What is needed
Read the listing and extract each line that includes the word "script".

Information shown
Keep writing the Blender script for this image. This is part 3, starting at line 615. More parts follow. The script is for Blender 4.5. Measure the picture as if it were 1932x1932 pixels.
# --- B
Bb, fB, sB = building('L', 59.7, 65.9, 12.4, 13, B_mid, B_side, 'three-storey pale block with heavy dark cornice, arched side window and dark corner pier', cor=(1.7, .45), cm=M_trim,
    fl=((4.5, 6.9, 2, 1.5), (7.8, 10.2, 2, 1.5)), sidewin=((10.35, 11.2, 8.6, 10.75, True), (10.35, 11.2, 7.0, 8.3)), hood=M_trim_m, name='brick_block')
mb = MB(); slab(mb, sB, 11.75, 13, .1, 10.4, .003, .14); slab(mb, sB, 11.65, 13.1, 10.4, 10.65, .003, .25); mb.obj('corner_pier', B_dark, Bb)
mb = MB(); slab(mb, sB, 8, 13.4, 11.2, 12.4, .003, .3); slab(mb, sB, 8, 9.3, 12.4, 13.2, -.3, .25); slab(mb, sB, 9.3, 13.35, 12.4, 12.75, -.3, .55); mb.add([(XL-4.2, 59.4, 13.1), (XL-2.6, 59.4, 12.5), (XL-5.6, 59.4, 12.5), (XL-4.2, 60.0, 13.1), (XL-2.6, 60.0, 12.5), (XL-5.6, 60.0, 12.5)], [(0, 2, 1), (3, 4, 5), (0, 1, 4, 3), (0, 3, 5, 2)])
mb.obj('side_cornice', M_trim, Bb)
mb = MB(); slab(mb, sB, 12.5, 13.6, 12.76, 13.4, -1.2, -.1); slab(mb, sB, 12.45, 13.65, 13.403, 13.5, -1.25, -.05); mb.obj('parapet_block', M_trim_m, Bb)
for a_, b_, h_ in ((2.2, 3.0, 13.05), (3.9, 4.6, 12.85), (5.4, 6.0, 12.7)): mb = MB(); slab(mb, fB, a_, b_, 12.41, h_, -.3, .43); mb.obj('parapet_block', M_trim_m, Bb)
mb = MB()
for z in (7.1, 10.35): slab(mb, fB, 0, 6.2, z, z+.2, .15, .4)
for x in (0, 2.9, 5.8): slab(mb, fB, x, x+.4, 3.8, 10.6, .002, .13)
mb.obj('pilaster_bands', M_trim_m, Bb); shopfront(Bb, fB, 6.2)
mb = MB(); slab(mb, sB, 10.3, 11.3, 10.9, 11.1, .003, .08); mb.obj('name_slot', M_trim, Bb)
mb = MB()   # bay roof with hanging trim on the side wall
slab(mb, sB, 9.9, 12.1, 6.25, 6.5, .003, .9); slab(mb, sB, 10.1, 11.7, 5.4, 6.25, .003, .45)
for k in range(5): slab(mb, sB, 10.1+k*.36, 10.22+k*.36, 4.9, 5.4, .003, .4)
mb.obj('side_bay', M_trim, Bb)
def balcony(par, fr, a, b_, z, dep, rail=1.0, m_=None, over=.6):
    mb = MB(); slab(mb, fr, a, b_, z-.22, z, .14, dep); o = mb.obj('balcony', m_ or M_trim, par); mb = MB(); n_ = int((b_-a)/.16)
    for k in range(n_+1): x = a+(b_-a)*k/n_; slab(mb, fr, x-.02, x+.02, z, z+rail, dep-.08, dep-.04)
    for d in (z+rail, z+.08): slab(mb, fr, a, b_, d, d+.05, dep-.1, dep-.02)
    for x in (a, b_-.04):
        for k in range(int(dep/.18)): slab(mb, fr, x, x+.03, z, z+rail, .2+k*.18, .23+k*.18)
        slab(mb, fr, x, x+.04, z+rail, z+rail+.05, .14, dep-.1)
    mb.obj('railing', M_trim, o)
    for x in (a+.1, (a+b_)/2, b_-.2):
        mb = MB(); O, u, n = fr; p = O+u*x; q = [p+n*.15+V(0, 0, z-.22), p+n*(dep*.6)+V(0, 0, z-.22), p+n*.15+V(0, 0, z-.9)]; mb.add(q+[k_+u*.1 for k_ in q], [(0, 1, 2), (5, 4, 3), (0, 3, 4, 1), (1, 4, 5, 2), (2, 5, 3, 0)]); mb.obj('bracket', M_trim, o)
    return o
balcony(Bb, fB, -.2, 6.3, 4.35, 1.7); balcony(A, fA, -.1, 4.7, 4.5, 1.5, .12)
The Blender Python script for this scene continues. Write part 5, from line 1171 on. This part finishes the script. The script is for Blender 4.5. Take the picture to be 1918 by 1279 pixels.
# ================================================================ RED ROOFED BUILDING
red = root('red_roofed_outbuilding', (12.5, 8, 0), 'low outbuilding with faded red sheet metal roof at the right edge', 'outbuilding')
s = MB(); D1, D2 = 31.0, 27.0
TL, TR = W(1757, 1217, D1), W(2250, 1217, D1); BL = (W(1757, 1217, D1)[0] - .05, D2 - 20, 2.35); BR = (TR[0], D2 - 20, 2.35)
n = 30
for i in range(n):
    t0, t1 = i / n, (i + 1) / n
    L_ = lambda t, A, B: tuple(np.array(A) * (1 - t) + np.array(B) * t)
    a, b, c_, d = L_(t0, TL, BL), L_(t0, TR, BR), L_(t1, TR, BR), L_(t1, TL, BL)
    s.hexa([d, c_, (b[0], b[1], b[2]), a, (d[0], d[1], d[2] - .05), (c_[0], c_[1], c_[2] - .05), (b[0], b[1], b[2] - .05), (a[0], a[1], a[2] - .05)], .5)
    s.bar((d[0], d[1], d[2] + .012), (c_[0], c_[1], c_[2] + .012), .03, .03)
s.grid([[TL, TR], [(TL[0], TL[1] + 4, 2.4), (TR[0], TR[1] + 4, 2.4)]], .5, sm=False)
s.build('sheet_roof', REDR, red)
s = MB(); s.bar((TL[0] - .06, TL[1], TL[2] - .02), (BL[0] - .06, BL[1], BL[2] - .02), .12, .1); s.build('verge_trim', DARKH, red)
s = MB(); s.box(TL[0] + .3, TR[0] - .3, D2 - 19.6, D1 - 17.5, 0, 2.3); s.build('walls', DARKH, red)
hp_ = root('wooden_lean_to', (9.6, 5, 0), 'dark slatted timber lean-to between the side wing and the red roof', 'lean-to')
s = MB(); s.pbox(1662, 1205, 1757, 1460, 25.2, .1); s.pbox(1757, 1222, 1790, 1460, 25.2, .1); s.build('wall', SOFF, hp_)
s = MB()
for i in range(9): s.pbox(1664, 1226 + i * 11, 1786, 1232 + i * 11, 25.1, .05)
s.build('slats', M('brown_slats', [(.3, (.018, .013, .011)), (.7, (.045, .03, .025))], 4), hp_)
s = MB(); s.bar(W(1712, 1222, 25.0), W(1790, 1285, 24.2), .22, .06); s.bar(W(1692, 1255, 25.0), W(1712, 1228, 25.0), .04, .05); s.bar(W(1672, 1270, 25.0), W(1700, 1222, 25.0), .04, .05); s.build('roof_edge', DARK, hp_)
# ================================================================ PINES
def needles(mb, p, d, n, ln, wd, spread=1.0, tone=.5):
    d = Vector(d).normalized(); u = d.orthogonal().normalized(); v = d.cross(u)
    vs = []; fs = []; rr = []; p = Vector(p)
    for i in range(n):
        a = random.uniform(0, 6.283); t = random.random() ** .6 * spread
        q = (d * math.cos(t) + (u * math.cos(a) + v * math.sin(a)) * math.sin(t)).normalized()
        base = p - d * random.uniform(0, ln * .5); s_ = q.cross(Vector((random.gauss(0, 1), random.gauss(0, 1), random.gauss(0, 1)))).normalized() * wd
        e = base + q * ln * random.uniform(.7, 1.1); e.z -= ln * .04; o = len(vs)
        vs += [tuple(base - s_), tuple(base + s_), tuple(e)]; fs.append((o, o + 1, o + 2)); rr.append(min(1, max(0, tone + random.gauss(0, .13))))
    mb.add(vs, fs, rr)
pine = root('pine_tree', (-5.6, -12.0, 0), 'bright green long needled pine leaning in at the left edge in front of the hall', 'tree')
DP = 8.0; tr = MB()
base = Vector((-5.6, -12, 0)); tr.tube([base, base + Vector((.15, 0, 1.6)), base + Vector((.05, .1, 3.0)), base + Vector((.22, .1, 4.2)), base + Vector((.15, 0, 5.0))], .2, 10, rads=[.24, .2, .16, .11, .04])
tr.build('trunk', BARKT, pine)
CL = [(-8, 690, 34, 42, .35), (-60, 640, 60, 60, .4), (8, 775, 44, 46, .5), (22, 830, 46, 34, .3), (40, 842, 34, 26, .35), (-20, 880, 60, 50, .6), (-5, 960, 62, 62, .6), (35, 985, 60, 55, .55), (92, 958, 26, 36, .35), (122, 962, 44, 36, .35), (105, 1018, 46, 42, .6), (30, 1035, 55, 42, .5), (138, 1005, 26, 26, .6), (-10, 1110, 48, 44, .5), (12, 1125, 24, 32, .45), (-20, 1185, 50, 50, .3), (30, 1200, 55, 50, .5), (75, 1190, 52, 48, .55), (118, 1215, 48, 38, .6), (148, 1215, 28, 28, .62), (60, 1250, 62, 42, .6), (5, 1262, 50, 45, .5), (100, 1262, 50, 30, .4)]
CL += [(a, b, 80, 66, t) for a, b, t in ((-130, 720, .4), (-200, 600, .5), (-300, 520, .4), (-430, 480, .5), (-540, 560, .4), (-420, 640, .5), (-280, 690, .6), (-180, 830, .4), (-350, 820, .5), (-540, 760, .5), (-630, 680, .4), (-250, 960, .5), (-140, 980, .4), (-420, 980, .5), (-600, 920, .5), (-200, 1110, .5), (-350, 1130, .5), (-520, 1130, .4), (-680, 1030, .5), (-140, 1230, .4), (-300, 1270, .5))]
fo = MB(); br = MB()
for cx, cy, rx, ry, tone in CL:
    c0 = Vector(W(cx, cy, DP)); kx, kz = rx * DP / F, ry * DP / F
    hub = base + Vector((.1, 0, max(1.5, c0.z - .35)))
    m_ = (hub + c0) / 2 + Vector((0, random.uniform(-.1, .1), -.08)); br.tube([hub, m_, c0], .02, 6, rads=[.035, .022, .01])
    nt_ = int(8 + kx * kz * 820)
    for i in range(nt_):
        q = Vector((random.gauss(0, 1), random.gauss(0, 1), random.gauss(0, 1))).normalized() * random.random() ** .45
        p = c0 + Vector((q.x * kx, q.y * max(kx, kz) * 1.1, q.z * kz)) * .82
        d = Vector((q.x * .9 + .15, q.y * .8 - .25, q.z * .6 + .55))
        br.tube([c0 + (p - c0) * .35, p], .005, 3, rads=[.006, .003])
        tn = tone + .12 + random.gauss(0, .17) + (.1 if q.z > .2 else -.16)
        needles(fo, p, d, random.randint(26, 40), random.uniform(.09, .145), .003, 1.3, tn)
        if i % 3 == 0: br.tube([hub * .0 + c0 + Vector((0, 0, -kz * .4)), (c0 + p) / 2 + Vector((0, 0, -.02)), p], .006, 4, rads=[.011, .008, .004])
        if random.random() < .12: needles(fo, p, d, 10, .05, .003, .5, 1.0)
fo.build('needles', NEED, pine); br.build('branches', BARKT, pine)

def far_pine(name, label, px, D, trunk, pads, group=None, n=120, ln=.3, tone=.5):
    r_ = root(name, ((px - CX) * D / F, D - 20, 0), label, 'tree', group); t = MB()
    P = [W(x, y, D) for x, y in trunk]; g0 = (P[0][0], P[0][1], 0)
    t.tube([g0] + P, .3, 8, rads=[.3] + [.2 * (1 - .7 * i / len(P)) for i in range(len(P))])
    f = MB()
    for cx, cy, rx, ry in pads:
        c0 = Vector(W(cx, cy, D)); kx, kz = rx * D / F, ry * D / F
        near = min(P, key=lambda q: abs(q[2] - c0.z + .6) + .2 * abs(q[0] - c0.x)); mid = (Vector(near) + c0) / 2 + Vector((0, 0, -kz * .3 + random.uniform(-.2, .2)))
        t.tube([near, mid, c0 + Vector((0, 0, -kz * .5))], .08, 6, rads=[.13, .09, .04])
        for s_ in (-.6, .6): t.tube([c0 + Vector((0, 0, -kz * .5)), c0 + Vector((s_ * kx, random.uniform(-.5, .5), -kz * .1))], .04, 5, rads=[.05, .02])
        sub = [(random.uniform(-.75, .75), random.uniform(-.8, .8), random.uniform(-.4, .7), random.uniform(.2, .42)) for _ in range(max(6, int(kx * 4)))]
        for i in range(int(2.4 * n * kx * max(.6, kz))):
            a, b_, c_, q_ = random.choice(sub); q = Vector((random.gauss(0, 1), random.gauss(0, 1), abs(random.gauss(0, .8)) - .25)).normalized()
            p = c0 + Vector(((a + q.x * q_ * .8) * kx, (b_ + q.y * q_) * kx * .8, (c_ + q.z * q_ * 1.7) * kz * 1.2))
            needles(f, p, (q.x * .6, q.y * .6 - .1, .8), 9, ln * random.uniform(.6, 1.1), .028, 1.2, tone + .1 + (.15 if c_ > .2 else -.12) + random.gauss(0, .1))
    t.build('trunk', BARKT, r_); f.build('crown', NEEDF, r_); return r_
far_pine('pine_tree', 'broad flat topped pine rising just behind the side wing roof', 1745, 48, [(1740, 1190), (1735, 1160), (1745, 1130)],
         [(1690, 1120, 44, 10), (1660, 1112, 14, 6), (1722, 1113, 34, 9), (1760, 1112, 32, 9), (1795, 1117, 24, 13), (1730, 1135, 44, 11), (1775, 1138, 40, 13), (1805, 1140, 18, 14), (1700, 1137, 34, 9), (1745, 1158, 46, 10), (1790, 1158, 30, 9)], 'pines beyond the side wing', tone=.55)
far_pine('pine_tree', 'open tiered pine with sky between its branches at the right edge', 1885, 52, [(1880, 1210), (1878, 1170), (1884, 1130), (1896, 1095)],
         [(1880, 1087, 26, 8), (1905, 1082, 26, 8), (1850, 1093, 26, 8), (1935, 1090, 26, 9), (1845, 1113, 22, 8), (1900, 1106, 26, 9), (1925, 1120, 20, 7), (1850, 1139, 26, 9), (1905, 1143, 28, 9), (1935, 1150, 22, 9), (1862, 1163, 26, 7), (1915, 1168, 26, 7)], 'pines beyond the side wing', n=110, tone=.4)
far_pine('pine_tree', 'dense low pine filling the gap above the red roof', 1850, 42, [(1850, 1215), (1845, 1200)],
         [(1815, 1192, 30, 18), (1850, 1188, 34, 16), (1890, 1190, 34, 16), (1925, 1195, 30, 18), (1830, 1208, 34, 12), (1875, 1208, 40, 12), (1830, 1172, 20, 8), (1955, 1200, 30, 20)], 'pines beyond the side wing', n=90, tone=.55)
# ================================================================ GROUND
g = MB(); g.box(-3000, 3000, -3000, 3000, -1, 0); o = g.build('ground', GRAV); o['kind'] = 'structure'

Output
Keep writing the Blender script for this image. This is part 3, starting at line 615. More parts follow. The script is for Blender 4.5. Measure the picture as if it were 1932x1932 pixels.
The Blender Python script for this scene continues. Write part 5, from line 1171 on. This part finishes the script. The script is for Blender 4.5. Take the picture to be 1918 by 1279 pixels.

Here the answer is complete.